Mwingi NCPB manager Gideon Ntoribi on Wednesday said the exercise will kick off in a month’s time a move he said will save farmers from unscrupulous brokers who are buying the county’s cash crop at throw away prices.

Mr Ntoribi said that the board is targeting to purchase about 15,000 bags of 90 kilograms of the produce at a price of between Sh60 and 65 per Kilogram.

“We are just waiting for directives from the headquarter and within a month we will start purchasing the produce,” he said.

The announcement came even as ministry of agriculture officials complained of “enormous exploitation” of farmers by brokers.

The officials said the farmers are selling their crops at extremely low prices.

A spot check by the Nation at various markets established the prices were as low as Sh40.
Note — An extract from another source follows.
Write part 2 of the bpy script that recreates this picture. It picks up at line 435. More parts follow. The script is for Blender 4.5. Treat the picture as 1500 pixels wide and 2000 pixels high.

Mwingi Central Agricultural Officer Samuel Kamau said the ministry might be unable to tame the middlemen since the farmers are adamant to heed to their advisory.

“The brokers cannot be curtailed but we are doing our best to sensitise the farmers on why they should keep their farm produce until the market prices are favorable to them,” he said.

“Due to poverty, the farmers argue that they sell the crops in order to pay school fees for their children,” Mr Kamau added.

The farmers lack collective bargaining power as they have no cooperative societies to help champion their business interests.